==== Information shown ====

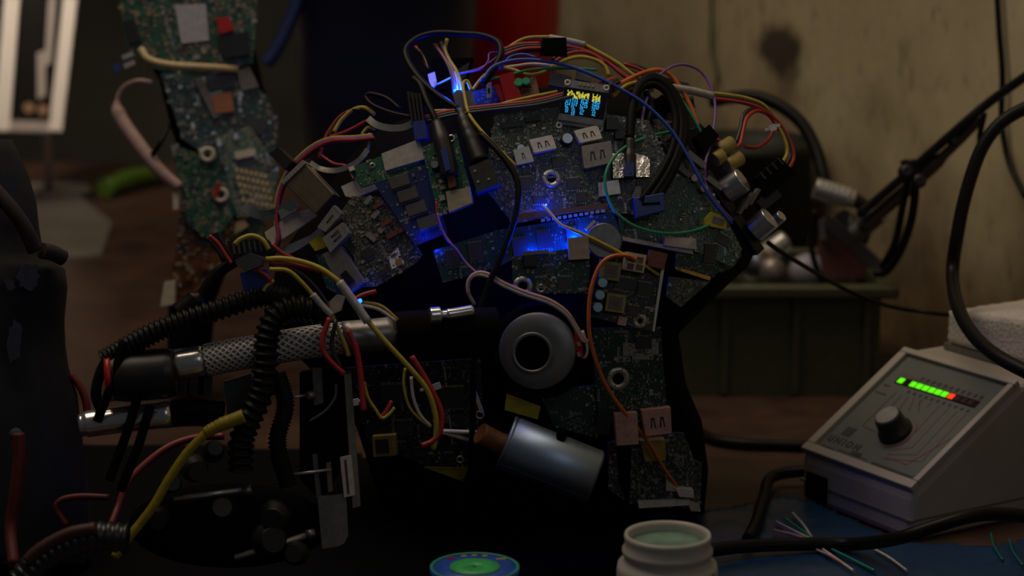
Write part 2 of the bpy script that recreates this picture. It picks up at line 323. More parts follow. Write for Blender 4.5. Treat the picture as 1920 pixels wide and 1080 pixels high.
def can(pl, par, x, y, r, hg, m=None, top=None, label=None):
    mb = MB(); pl.cyl(mb, x, y, r, 0, hg, m or blk, 20, [(r, 0), (r, hg * .92), (r * .93, hg)]); pl.cyl(mb, x, y, r * .8, hg, hg + .6, top or alu)
    return mb.build('capacitor', par, label)

# -- back boards first, the ones in front after them
bC, pC = board([(928, 216), (1052, 200), (1216, 226), (1252, 300), (1236, 402), (1080, 398), (962, 420), (905, 345)], pS, 0, 'large grey-green board at the crown', 1.0, 5, avoid=((1017, 273, 26), (1100, 258, 26), (1118, 293, 28), (1034, 335, 19)))
pu = [(1000, 290), (1042, 281), (1033, 257), (991, 266)]
port(pC, bC, pu, 14, white, label='pale metal port left of the little screen'); port(pC, bC, [(1085, 272), (1127, 263), (1118, 239), (1074, 250)], 16, white, label='pale metal port below the little screen')
port(pC, bC, [(1093, 320), (1147, 308), (1143, 269), (1088, 279)], 18, mat('dull_metal', (.30, .26, .23), .45, .7), 2, 'large dull double port')
port(pC, bC, [(968, 312), (1000, 305), (990, 277), (961, 285)], 12, tin, 1, 'small metal port')
hole(pC, bC, 1034, 335, 18); can(pC, bC, 1062, 264, 12, 16); can(pC, bC, 976, 280, 9, 8)
ic(pC, bC, 1046, 304, 22, 20, 8); ic(pC, bC, 1160, 250, 16, 26, 0, 12, False, blk, name='connector'); ic(pC, bC, 1146, 236, 22, 22, 0, 16, False, blk, name='connector')
block(pC, bC, 'metal_can', [(1122, 372), (1162, 366), (1158, 340), (1120, 346)], 0, 12, tin)
for q in ((1075, 345, 24, 20), (985, 345, 26, 24), (1090, 370, 18, 18), (950, 300, 22, 22), (1010, 375, 20, 14), (1205, 350, 22, 30)): ic(pC, bC, *q, 6)
for q in ((960, 235, 40, 10), (1000, 225, 30, 8)): block(pC, bC, 'slot', rect(*q, 6), 0, 6, blk)
# ram slot bar and memory stick lit blue
mb = MB(); pl = surf(1050, 400, 6, .4); pl.slab(mb, [(955, 416), (1138, 390), (1136, 382), (955, 404)], 0, 9, mat('brown_slot', (.16, .075, .03), .5)); o = mb.build('memory_slot', robot, 'brown memory slot bar')
for k in range(12): block(pl, o, 'contact', rect(1018 + k * 10.2, 413 - k * 1.55, 7, 5, 7), -4, 4, solder)
bR, pR = board([(812, 470), (930, 432), (1150, 398), (1162, 430), (1095, 466), (958, 488), (925, 505), (830, 530)], pD, -10, 'green memory stick lit blue', .45, 8, damp=.3)
for q in ((892, 472, 27, 34), (848, 484, 26, 30), (1021, 450, 27, 33), (975, 464, 27, 34), (1072, 440, 20, 26)): ic(pR, bR, *q, 8, 5)
# RAM board, blue, four big chips
bB, pB_ = board([(702, 345), (797, 314), (838, 436), (779, 461)], pB, 16, 'blue memory board with four large chips', .35, 18, avoid=((750, 341, 18), (766, 365, 18), (782, 392, 18), (801, 417, 18)))
for x, y in ((750, 341), (766, 366), (782, 392), (803, 418)): ic(pB_, bB, x, y, 37, 20, 18, 6, True, mat('grey_chip', (.075, .07, .066), .5))
# grey-green board with its ports
bM, pM_ = board([(640, 396), (660, 368), (712, 369), (781, 462), (792, 478), (776, 496), (704, 538), (680, 538), (662, 480), (640, 452)], pM, 10, 'dense grey-green board at the left cheek', 1.7, 30, avoid=((705, 470, 16),))
hole(pM_, bM, 692, 378, 7); ic(pM_, bM, 690, 475, 22, 18, 32); ic(pM_, bM, 716, 512, 18, 10, 32)
for q in ((711, 385, 20, 8), (726, 418, 22, 9), (738, 440, 24, 9), (754, 432, 16, 8)): block(pM_, bM, 'coil', rect(*q, 32), 0, 8, brn)
for q in ((692, 376, 18, 8), (706, 402, 18, 9), (718, 430, 16, 9), (697, 445, 8, 22)): block(pM_, bM, 'slug', rect(*q, 50), 0, 6, tin)
block(pM_, bM, 'label', [(735, 505), (758, 494), (746, 464), (728, 482)], 0, 1, white, 'small white sticker')
mb = MB(); pM_.slab(mb, rect(738, 479, 12, 6, 32), 1, 1.5, grw); pM_.cyl(mb, 748, 492, 7, 1, 2, gold); mb.build('sticker_print', bM)
port(pM_, bM, [(617, 437), (602, 428), (632, 388), (647, 404)][::-1], 20, tin, 1, 'metal port in the left cheek'); port(pM_, bM, [(627, 476), (612, 449), (648, 420), (661, 441)][::-1], 22, tin, 2, 'lower metal port in the left cheek')
# network jack
plj = surf(596, 358, 34, .5); mb = MB(); plj.slab(mb, [(543, 347), (583, 310), (640, 370), (604, 408)], 0, 34, mat('brown_metal', (.17, .14, .10), .38, .6)); oj = mb.build('network_jack', robot, 'boxy metal network jack', bevel=.0006)
block(plj, oj, 'shield_lip', [(541, 347), (582, 307), (588, 313), (547, 353)], 2, 37, tin)
for k in range(6): block(plj, oj, 'contact', rect(550 + k * 5.6, 346 - k * 5.2, 2, 5, 45), 36, 38, solder)
block(plj, oj, 'rear_plug', [(512, 292), (530, 280), (556, 306), (542, 322)], -14, 20, blk)
# grey connector box under the cheek
plx = surf(655, 500, 14, .5); bX = block(plx, robot, 'connector_block', [(612, 478), (645, 462), (690, 530), (664, 548), (640, 530)], 0, 22, gry, 'grey connector block under the cheek'); block(plx, bX, 'latch', rect(660, 522, 26, 14, -50), 22, 26, blk)
block(surf(594, 455, 16), robot, 'tape', [(580, 455), (606, 436), (616, 462), (592, 471)], 0, 2, yel, 'yellow tape scrap at the cheek')
# cream brackets on the left
plb = surf(550, 425, 8, .4); ob = block(plb, robot, 'bracket', [(498, 436), (548, 402), (600, 386), (606, 398), (560, 430), (508, 464)], 0, 5, cream, 'cream metal bracket at the left cheek'); block(plb, ob, 'edge', [(512, 470), (580, 440), (598, 424), (600, 440), (560, 466), (528, 482)], -16, -6, steel)
block(plb, ob, 'clamp', [(525, 397), (560, 380), (566, 390), (532, 412)], 5, 12, chrome)
bracket2 = block(surf(690, 330, 4, .4), robot, 'bracket', [(640, 350), (700, 322), (735, 335), (720, 350), (665, 372), (648, 368)], -4, 2, cream, 'cream plate under the green strip')
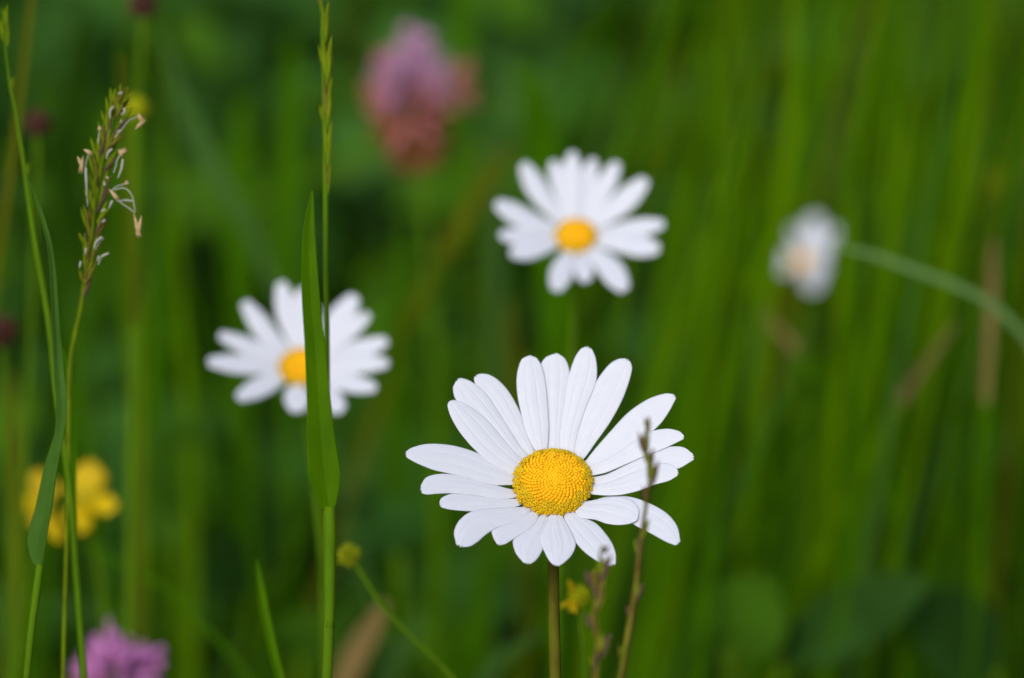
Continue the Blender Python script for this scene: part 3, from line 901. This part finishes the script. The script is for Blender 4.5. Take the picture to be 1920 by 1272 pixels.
# --- background blades that can be told apart (tip -> base)
BL = [
    # right tall cluster
    ([(1663, -60), (1643, 100), (1617, 230), (1590, 363), (1572, 560), (1560, 800)], [22, 34, 38, 44, 46, 46], 1.22, 'g_yel', 'tall yellowish blade leaning over the small side-on daisy, immediately right of it'),
    ([(1486, -60), (1487, 60), (1485, 200), (1442, 420), (1425, 700)], [30, 46, 52, 56, 50], 1.32, 'g_yel', 'tall broad blade rising immediately left of the side-on daisy'),
    ([(1528, -40), (1525, 66), (1520, 230), (1500, 400), (1490, 700)], [40, 58, 62, 60, 60], 1.38, 'g_mid', 'broad green blade directly above the side-on daisy'),
    ([(1684, 40), (1680, 100), (1673, 230), (1655, 420), (1630, 700)], [8, 16, 20, 24, 24], 1.2, 'g_mid', 'very thin green blade between two yellowish blades in the tall cluster'),
    ([(1702, 190), (1698, 280), (1686, 350), (1657, 575), (1634, 760)], [14, 36, 40, 38, 38], 1.22, 'g_yel', 'bright yellow-tinged blade whose tip stands clear against dark grass in the tall cluster'),
    ([(1862, -60), (1845, 100), (1815, 230), (1785, 420), (1752, 600), (1735, 800)], [50, 68, 72, 72, 76, 70], 1.36, 'g_yel', 'very broad pale green blade leaning right above the tan-tipped blade'),
    ([(1602, 280), (1606, 380), (1579, 575), (1566, 720), (1560, 900)], [30, 46, 52, 52, 44], 1.2, 'g_yel', 'yellow-green blade directly right of the side-on daisy, shorter than its neighbours'),
    ([(1760, 200), (1752, 420), (1740, 600), (1728, 760)], [30, 60, 70, 60], 1.45, 'g_mid', 'wide mid-green blade behind the bluish slanting blade'),
    ([(1910, 60), (1890, 250), (1872, 500), (1862, 800)], [30, 44, 44, 40], 1.45, 'g_mid', 'green blade along the far border above the bluish blade end'),
    ([(1434, 590), (1500, 662), (1579, 772), (1650, 900)], [16, 38, 44, 40], 1.12, 'g_mid', 'green blade with a brown tip slanting down below the side-on daisy'),
    ([(1792, 605), (1760, 650), (1724, 693), (1673, 772), (1601, 877), (1560, 980)], [10, 34, 46, 58, 62, 50], 1.12, 'g_yel', 'olive blade with a brownish tip leaning the other way, crossing the tall cluster'),
    ([(1862, 452), (1866, 490), (1860, 560), (1852, 640), (1850, 720)], [8, 17, 18, 17, 15], 1.03, 'g_tan', 'dry tan upright blade crossed by the bluish slanting blade'),
    ([(1560, 460), (1640, 480), (1700, 502), (1800, 540), (1870, 580), (1925, 640), (1960, 700)], [8, 14, 16, 17, 17, 16, 16], 0.96, 'g_pale', 'bluish blade slanting down from the side-on daisy to the border'),
    ([(1420, 500), (1350, 545), (1280, 585), (1210, 630), (1130, 680)], [6, 22, 26, 24, 12], 1.5, 'g_blue', 'faint pale blade slanting between the side-on daisy and the sharp daisy'),
    ([(1418, 540), (1410, 700), (1396, 850), (1392, 1000)], [14, 50, 54, 46], 1.25, 'g_blue', 'bluish upright blade right of the sharp daisy petals'),
    ([(1450, 740), (1440, 850), (1427, 950), (1425, 1060)], [20, 48, 54, 50], 1.22, 'g_mid', 'bright green blade just right of the bluish upright blade'),
    ([(1925, 760), (1850, 850), (1783, 935), (1717, 1070), (1690, 1180)], [14, 34, 42, 36, 30], 1.35, 'g_mid', 'long mid-green blade slanting down from the border past the dark gap'),
    ([(1925, 1120), (1870, 1040), (1814, 966), (1790, 930)], [40, 46, 40, 8], 1.2, 'g_dark', 'dull green blade crossing below the dark gap at the border'),
    ([(1600, 800), (1585, 900), (1570, 1000), (1560, 1100)], [30, 56, 60, 50], 1.25, 'g_mid', 'mid-green blade below the crossing of the two brown-tipped blades'),
    ([(1310, 640), (1320, 760), (1300, 900), (1290, 1100)], [20, 60, 70, 60], 1.3, 'g_mid', 'wide green blade just past the right petal tips of the sharp daisy'),
    ([(1250, 640), (1262, 720), (1262, 900), (1255, 1100)], [14, 40, 50, 50], 1.35, 'g_mid', 'soft green blade behind the right petals of the sharp daisy'),
    ([(1365, 240), (1385, 400), (1400, 500)], [10, 36, 30], 1.25, 'g_mid', 'slim green blade between the highest daisy and the side-on daisy'),
    # top centre
    ([(862, -40), (880, 40), (868, 120), (858, 260), (850, 420)], [30, 50, 50, 30, 12], 1.35, 'g_mid', 'bright broad blade between the tall clover and the highest daisy'),
    ([(978, 110), (1000, 170), (1012, 240), (1016, 320), (1020, 420)], [10, 50, 64, 60, 40], 1.12, 'g_mid', 'bright pointed blade rising behind the highest daisy'),
    ([(960, 90), (945, 180), (935, 300), (930, 480)], [16, 40, 44, 36], 1.3, 'g_blue', 'pale blade just left of the pointed blade behind the highest daisy'),
    ([(1925, 12), (1750, 30), (1600, 52), (1450, 90), (1300, 140), (1180, 190)], [20, 26, 30, 28, 24, 10], 1.75, 'g_blue', 'long pale blade sweeping almost level across the top of the tall cluster'),
    ([(1420, 236), (1330, 200), (1230, 190), (1130, 195), (1050, 215)], [8, 24, 28, 26, 12], 1.5, 'g_mid', 'level pale blade arching above the highest daisy'),
    ([(630, 345), (690, 310), (760, 285), (830, 268)], [16, 40, 44, 18], 1.5, 'g_blue', 'pale blade slanting under the tall clover'),
    ([(962, 276), (935, 320), (905, 360), (870, 410), (840, 460)], [10, 36, 42, 38, 30], 1.2, 'g_olive', 'dull olive blade leaning left of the highest daisy'),
    # left
    ([(300, 60), (330, 170), (365, 250), (410, 320), (450, 400)], [10, 34, 44, 44, 30], 1.12, 'g_blue', 'bluish blade slanting down between the yellow bud and tall rye spike'),
    ([(62, -30), (48, 90), (36, 200), (22, 300), (4, 420), (-10, 520)], [10, 15, 15, 15, 14, 14], 0.93, 'g_olive', 'olive brown stalk-like blade leaning across the upper border beside the tall thin stalk'),
    ([(226, 105), (226, 150), (230, 300), (240, 420), (250, 560), (262, 760), (262, 1000), (262, 1240)], [6, 9, 9, 9, 11, 12, 12, 12], 0.95, 'g_olive', 'thin brownish stalk directly behind the flowering grass head'),
    ([(150, 20), (140, 160), (130, 330), (120, 520)], [20, 46, 56, 50], 1.3, 'g_dark', 'wide green blade behind the flowering grass head, near the top'),
    ([(330, 320), (310, 450), (300, 600), (305, 720)], [8, 22, 26, 18], 1.3, 'g_mid', 'slim green blade left of the half hidden daisy, rising above it'),
    ([(455, 180), (450, 300), (445, 450), (450, 560)], [16, 50, 56, 44], 1.35, 'g_mid', 'green blade directly above the half hidden daisy'),
    ([(545, 60), (548, 200), (540, 350), (540, 500)], [16, 44, 50, 44], 1.35, 'g_mid', 'green blade immediately left of the tall rye spike'),
    ([(270, 560), (282, 700), (260, 860), (250, 1050)], [12, 34, 42, 40], 1.12, 'g_mid', 'green blade above the clover at the lower border'),
    ([(20, 700), (28, 860), (30, 1000), (22, 1200)], [10, 20, 22, 22], 1.02, 'g_olive', 'slim olive blade along the border beside the buttercups'),
    ([(150, 1020), (240, 1065), (320, 1110), (400, 1180), (450, 1250)], [6, 10, 10, 10, 10], 0.95, 'g_mid', 'thin slanting stalk below the buttercups'),
    ([(722, 1130), (692, 1185), (662, 1240), (640, 1290)], [14, 42, 48, 46], 1.05, 'g_tan', 'dry pinkish brown blade leaning at the lower border'),
    ([(792, 1150), (760, 1200), (728, 1260), (705, 1320)], [12, 34, 42, 40], 1.08, 'g_blue', 'bluish green blade beside the dry pinkish brown blade'),
    ([(1020, 1185), (960, 1215), (915, 1262), (890, 1320)], [8, 28, 34, 30], 1.08, 'g_blue', 'pale arching blade left of the sharp daisy stem at the lower border'),
    ([(905, 1040), (900, 1120), (895, 1220), (890, 1300)], [20, 40, 44, 40], 1.25, 'g_mid', 'green upright blade left of the sharp daisy stem'),
    ([(820, 640), (815, 800), (818, 950), (820, 1120)], [20, 40, 50, 46], 1.3, 'g_mid', 'soft green blade left of the sharp daisy petals'),
    ([(760, 420), (745, 600), (740, 800), (738, 960)], [20, 50, 60, 50], 1.4, 'g_mid', 'soft green blade right of the half hidden daisy'),
    ([(950, 560), (955, 640), (962, 700), (966, 760)], [10, 20, 24, 22], 1.2, 'g_olive', 'olive blade between the highest daisy and the sharp daisy'),
    ([(1050, 540), (1052, 600), (1055, 680), (1060, 760)], [40, 60, 60, 50], 1.4, 'g_mid', 'green blade directly below the highest daisy'),
]
for i, (pts, wd, d, mt, lab) in enumerate(BL):
    d = 1.0 + (d - 1.0) * (0.6 if mt != 'g_yel' else 0.3) if d > 1 else d
    if pts[0][0] > 1280 and 'dry tan' not in lab and 'bluish blade slanting' not in lab:
        wd = [q_ * 0.5 for q_ in wd]
    if len(pts) > 4 and mt != 'g_pale':
        pts, wd = [pts[0], pts[len(pts) // 2], pts[-1]], [wd[0], wd[len(pts) // 2], wd[-1]]
    tipf = 0.12 if ('brown tip' in lab or 'brownish tip' in lab) else 0.0
    mats = [M[mt], M['g_tan']] if tipf else M[mt]
    if 'dry tan' in lab:
        mats, tipf = [M['g_mid'], M['g_tan']], 0.42
    near_level = abs(pts[0][1] - pts[-1][1]) < abs(pts[0][0] - pts[-1][0]) * 0.9
    blade('grass_shoot', pts, wd, d, mats, lab, rnd.uniform(-0.4, 0.4), 0.25, 0.0 if near_level else 0.8, 'separate grass blades in the background', True, 0.0, 40, tip=tipf)

# --- broad herb leaves low in the background
LV = [(340, 880, 1.22, 150, 240, 5, 'leaf', 'large rounded herb leaf between the clover and the half hidden daisy, low behind the blades'),
      (735, 985, 1.15, 130, 130, -10, 'leaf_b', 'round herb leaf between the broad blade and sharp daisy'),
      (575, 1190, 1.15, 130, 110, 10, 'leaf', 'round herb leaf behind the broad blade stalk, at the lower border'),
      (1600, 1160, 1.18, 130, 300, 50, 'leaf_d', 'long dark herb leaf slanting below the tall cluster'),
      (1405, 1150, 1.2, 170, 180, 20, 'leaf', 'wide pale herb leaf right of the brown grass spikes, near the lower border'),
      (1275, 1190, 1.3, 120, 160, 0, 'leaf', 'small herb leaf immediately right of the tall brown grass spike'),
      (430, 1060, 1.3, 120, 150, -30, 'leaf_d', 'dark herb leaf left of the short leaning grass spike'),
      (1790, 1190, 1.25, 170, 240, -40, 'leaf_d', 'dark herb leaf below the long mid-green slanting blade'),
      (470, 220, 1.5, 120, 190, 20, 'leaf', 'green herb leaf between the yellow bud and tall rye spike, high up'),
      (880, 560, 1.5, 150, 190, -20, 'leaf', 'green herb leaf between the half hidden and highest daisies'),
      (690, 520, 1.45, 110, 170, 15, 'leaf', 'green herb leaf above the right petals of the half hidden daisy'),
      (905, 235, 1.3, 80, 60, 10, 'leaf_b', 'small bluish leaf at the right foot of the tall clover')]
for (cx, cy, d, wpx, hpx, rot, mt, lab) in LV:
    d = 1.0 + (d - 1.0) * 0.6 if d < 1.4 else d
    if cx > 1390:
        d = 1.0 + (d - 1.0) * 0.3
    s_ = S(d)
    O = P(cx, cy, d)
    a = math.radians(rot)
    up = (Vector((0, 0, 1)) * 0.75 - F * 0.45).normalized()
    up = (up * math.cos(a) + R * math.sin(a)).normalized()
    n = 15
    ctr = [O + up * ((i / (n - 1) - 0.5) * hpx * s_ * 1.15) + Vector((0, -1, 0.3)) * (-0.25 * hpx * s_ * (i / (n - 1) - 0.5) ** 2) for i in range(n)]
    ws = [wpx * s_ * max(0.03, math.sin(math.pi * (i / (n - 1)) ** 0.9) ** 0.6) for i in range(n)]
    g = Vector((O.x + rnd.uniform(-.01, .01), O.y + 0.02, 0))
    rt = empty('herb', g, lab, 'plant', 'broad herb leaves low behind the flowers')
    mb = MB()
    mb.ribbon(ctr, ws, (-F + Vector((0, 0, 0.3))).normalized(), 0.0, 0.18, 0, 7)
    mb.build('leaf', M[mt], rt)
    mb = MB()
    mb.tube(cr([ctr[0], (ctr[0] + g) / 2 + Vector((0, 0.01, 0.01)), g], 12), 0.0012, 7)
    mb.build('stalk', M['stalk'], rt)

# ------------------------------------------------------------------ the meadow mass behind, the undergrowth and the soil
rg = random.Random(11)
mb = MB()


def edge_px(x, y, z):
    v = Vector((x, y, z)) - CAM
    d = v.dot(F)
    return 960 + v.dot(R) / (K * d) * 1920, 636 - v.dot(U) / (K * d) * 1920, d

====

The problem: Identify each line holding the string "script", and copy it out.

Task result:
Write part 2 of the bpy script that recreates this picture. It picks up at line 323. More parts follow. Write for Blender 4.5. Treat the picture as 1920 pixels wide and 1080 pixels high.
Continue the Blender Python script for this scene: part 3, from line 901. This part finishes the script. The script is for Blender 4.5. Take the picture to be 1920 by 1272 pixels.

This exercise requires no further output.